The Greek-born Sophia Kokosalaki has been showing in London for several seasons now, but this time she seemed to hit just the right combination of edginess and salability. In a nod (but not too much of a nod) to “Star Trek,” white miniskirts and tunics were embellished with relief seams in half-moons accenting the waist. Body-hugging black tops were decorated with pewter leather patches in the form of wings, or cutouts inset with chiffon, and worn over skinny leggings with tall boots. In a collaboration with Swarovski, the designer produced spectacular evening separates -- dresses, tank tops and skirts in black silk -- toughened up with panels of black crystal spikes. It was futurism at its best.

Zowie Broach and Brian Kirkby, of the label Boudicca, are also London Fashion Week vets, known for their experimental looks. But they, too, reached new heights with their dramatic show, earning a standing ovation when the last model appeared in a crystal-studded Roman helmet and sparkly jacket. Their opus in black ran the gamut from a shift dress with smooth leather insets at the collar and waist, to a feminine leather cape that fastened with crystal-coated ties, to a skirt dripping with ribbons and lace. But the real delight was in the details: The sleeves of a leather parka were sleek to the elbows, and the back seam of a darkly sexy blazer was flecked with feathers standing on end.

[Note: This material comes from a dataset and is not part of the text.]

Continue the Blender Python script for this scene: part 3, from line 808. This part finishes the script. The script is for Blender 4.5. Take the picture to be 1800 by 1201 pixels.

A native of France, Roland Mouret has been living here since the late 1980s and showing here since 1998. But lately he has been so keenly watched by the fashion pack that rumor has it he could be a candidate to take over the reins at Chanel when (and if) Karl Lagerfeld retires. (Some have joked that Mouret may be spreading that rumor himself.) He does seem to revel in the Chanel sensibility, working somewhere between the edge and the Old School. For fall -- like so many designers last week in New York -- he recalled the look of Mary Quant and the Carnaby Street of yore, adding silver hook closures and patent leather buckles and collars to black ribbed wool miniskirts and boxy jackets. Evening was all about shape. Some minidresses had bodices that were mazes of geometric cutouts. Others had patent leather breastplates that brought to mind sets from Fritz Lang’s futuristic film “Metropolis” -- a reminder that London is the city of fashion’s future.